Business Rx: To go higher, duo needs to hire help

October 13, 2013
The Entrepreneurs

Ilene Miller and Lisa Friedlander are moms who joined forces in 2011 to launch Activity Rocket (www.activityrocket.com), a Web site to help parents find activities for their kids. BusinessRx first talked with the Activity Rocket founders in March 2012, and we caught up with them again. The pair was excited about the launch of their site — graduating from the previous beta version — and their company is poised for growth.

The pitch

Friedlander

“Parents can search Activity Rocket to find and compare activities and camps for their children – everything from cooking classes to soccer camps – searchable by type, location, price and schedule. The site has activities from large and small providers, including local agencies such as Montgomery County Recreation and national franchises such as My Gym. We have expert blogs, ratings and reviews, and coupons and discounts. We also have calendar tools and tools to share activity plans through social media.

“We’ve made some big changes. Now moms and dads can book activities through the Web site and sign up for a bunch of classes and camps at once, shopping-cart style. Imagine signing up one kid for a Kidball class at the same time you sign up another for an Academy of Fine Arts class. Instead of offering our service for free to businesses, they can choose one of three subscription packages that include increasing levels of benefits: free listing, basic listings with a $99 per month fee and premium listings at $199 per month.”

Miller

“We’ve had great success converting a good portion of our existing businesses to this paid model with our initial launch in the Washington region. But we’re still on a shoestring budget and we want to scale up quickly. Our goal is to fully scale D.C. and add on three to five cities pretty rapidly. We’re working on raising funding to do that now. Part of the feedback from angel investors was we needed a team that included experienced sales, marketing and technology people to round out the skills and passion that we’re already bringing to the table. How do you hire great talent on a shoestring budget?

The advice

Elana Fine, managing director, the Dingman Center for Entrepreneurship

“You’re really caught in a chicken-or-egg scenario of building your team to make yourself more attractive to investors, but not having the funding to actually make the right hires. You can’t always make the aspirational hires so early on. You have to figure out your absolute necessity and start there. It also helps to identify specific metrics that will justify making additional hires — that point where you are ‘taking off.’ Until you reach that point, find people who are willing to work for equity or commission-based incentives on the sales side. You could also consider employing a mystery-shopper model, where the parents that use your site can become Activity Rocket ambassadors to the businesses they frequent and make a commission when they sign up a new vendor.
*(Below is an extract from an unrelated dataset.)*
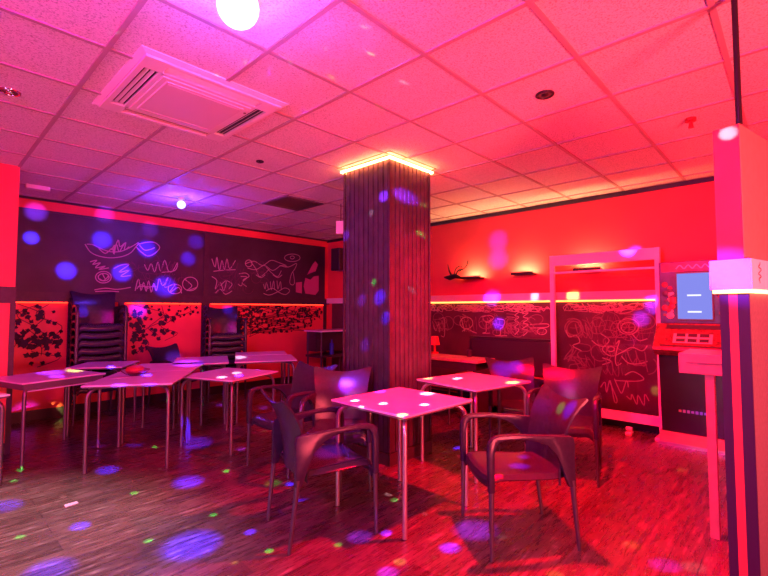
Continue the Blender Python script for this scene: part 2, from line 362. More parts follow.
CHALK_RIGHT = [
  [(3.492, 1.159), (3.504, 1.121), (3.536, 1.091), (3.582, 1.073), (3.633, 1.073), (3.678, 1.090), (3.708, 1.121), (3.716, 1.159), (3.701, 1.197), (3.666, 1.227), (3.618, 1.241), (3.567, 1.239), (3.525, 1.219), (3.498, 1.187), (3.493, 1.149)],
  [(3.679, 1.028), (3.604, 1.068), (3.502, 1.034), (3.431, 1.012)],
  [(3.692, 1.218), (3.634, 1.030)],
  [(3.344, 1.248), (3.219, 1.274), (3.152, 1.238), (3.221, 1.177), (3.270, 1.164), (3.272, 1.042), (3.333, 1.015), (3.209, 1.020)],
  [(3.330, 1.224), (3.262, 1.176), (3.179, 1.226)],
  [(3.099, 1.227), (2.982, 1.205), (3.009, 1.110), (3.049, 1.085), (3.050, 1.002), (3.129, 0.987), (2.947, 0.994)],
  [(4.066, 1.213), (4.002, 1.214), (4.004, 0.951), (4.068, 0.949)],
  [(4.215, 1.103), (4.165, 1.025), (4.115, 1.132), (4.100, 1.000)],
  [(2.827, 1.359), (2.777, 1.382), (2.815, 1.335), (2.766, 1.324), (2.829, 1.277), (2.767, 1.255), (2.830, 1.208), (2.768, 1.174), (2.831, 1.115), (2.770, 1.082), (2.833, 1.011)],
  [(2.681, 1.336), (2.717, 1.301), (2.633, 1.313), (2.706, 1.256), (2.634, 1.234), (2.707, 1.175), (2.636, 1.154), (2.721, 1.095), (2.637, 1.075), (2.710, 1.004)],
  [(2.612, 1.155), (2.381, 1.171), (2.382, 1.127), (2.613, 1.110)],
  [(2.387, 1.072), (2.394, 1.055), (2.412, 1.040), (2.439, 1.031), (2.467, 1.031), (2.493, 1.038), (2.510, 1.052), (2.515, 1.070), (2.506, 1.088), (2.486, 1.102), (2.459, 1.109), (2.430, 1.109), (2.406, 1.100), (2.390, 1.085), (2.388, 1.068)],
  [(2.692, 1.382), (2.633, 1.336), (2.681, 1.336), (2.585, 1.359)],
  [(2.537, 1.381), (2.492, 1.336), (2.456, 1.392), (2.423, 1.337), (2.377, 1.392), (2.322, 1.348)],
  [(1.742, 0.429), (1.692, 0.497), (1.676, 0.376), (1.635, 0.523), (1.593, 0.286), (1.565, 0.310), (1.644, 0.522)],
  [(1.587, 0.549), (1.534, 0.414), (1.507, 0.398), (1.458, 0.543), (1.442, 0.465)],
  [(1.463, 0.364), (1.419, 0.330), (1.408, 0.391), (1.358, 0.280), (1.346, 0.389), (1.288, 0.281), (1.277, 0.408), (1.236, 0.337)],
  [(1.559, 0.955), (1.521, 0.997), (1.551, 0.895), (1.572, 0.772), (1.555, 0.703), (1.508, 0.737)],
  [(1.728, 1.070), (1.633, 0.992), (1.713, 0.885), (1.619, 0.809), (1.505, 0.858), (1.395, 0.924), (1.290, 0.891), (1.237, 0.953)],
  [(1.506, 0.817), (1.435, 0.743), (1.329, 0.742), (1.241, 0.778)],
  [(1.475, 0.600), (1.384, 0.649), (1.281, 0.581), (1.369, 0.542), (1.587, 0.528)],
  [(1.829, 0.983), (1.751, 0.924), (1.635, 0.920)],
  [(1.579, 0.893), (1.583, 0.880), (1.594, 0.870), (1.610, 0.863), (1.627, 0.863), (1.642, 0.868), (1.652, 0.878), (1.655, 0.890), (1.649, 0.903), (1.638, 0.913), (1.621, 0.919), (1.604, 0.919), (1.590, 0.913), (1.581, 0.903), (1.579, 0.890)],
  [(1.318, 1.164), (1.330, 1.125), (1.361, 1.093), (1.406, 1.074), (1.455, 1.074), (1.499, 1.091), (1.527, 1.124), (1.535, 1.164), (1.520, 1.204), (1.485, 1.235), (1.438, 1.250), (1.390, 1.248), (1.349, 1.227), (1.324, 1.194), (1.319, 1.154)],
  [(1.354, 1.154), (1.362, 1.127), (1.383, 1.106), (1.413, 1.093), (1.445, 1.093), (1.474, 1.105), (1.493, 1.126), (1.498, 1.153), (1.488, 1.180), (1.465, 1.200), (1.434, 1.211), (1.402, 1.209), (1.374, 1.196), (1.357, 1.173), (1.355, 1.147)],
  [(1.717, 0.699), (1.620, 0.748), (1.715, 0.782)],
  [(1.391, 1.083), (1.322, 1.007), (1.235, 1.031)],
  [(2.139, 1.099), (2.098, 1.013), (2.012, 1.038), (1.972, 0.954), (2.057, 0.907), (1.954, 0.849)],
]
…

“Even then, you could be banging your head against the wall trying to round out your team, only to go back to investors and find they still aren’t willing to invest. You may end up still having to prove the model to investors because many of them may not recognize the pain point of scheduling children’s activities. Consider another route to fund your growth.

“In addition to the subscription model, you might also want to consider testing a higher price point for national chains, or offering pricing tiers based on the number of locations an activity provider has. This way you can test multiple pricing models and bring in some larger contracts that might help fund the business.”

The reaction

Friedlander

“That’s actually a really viable approach — to somehow get up the food chain on the big chains. A couple of larger revenue partnerships could also immediately provide funding for some of the key hires we are currently sourcing.”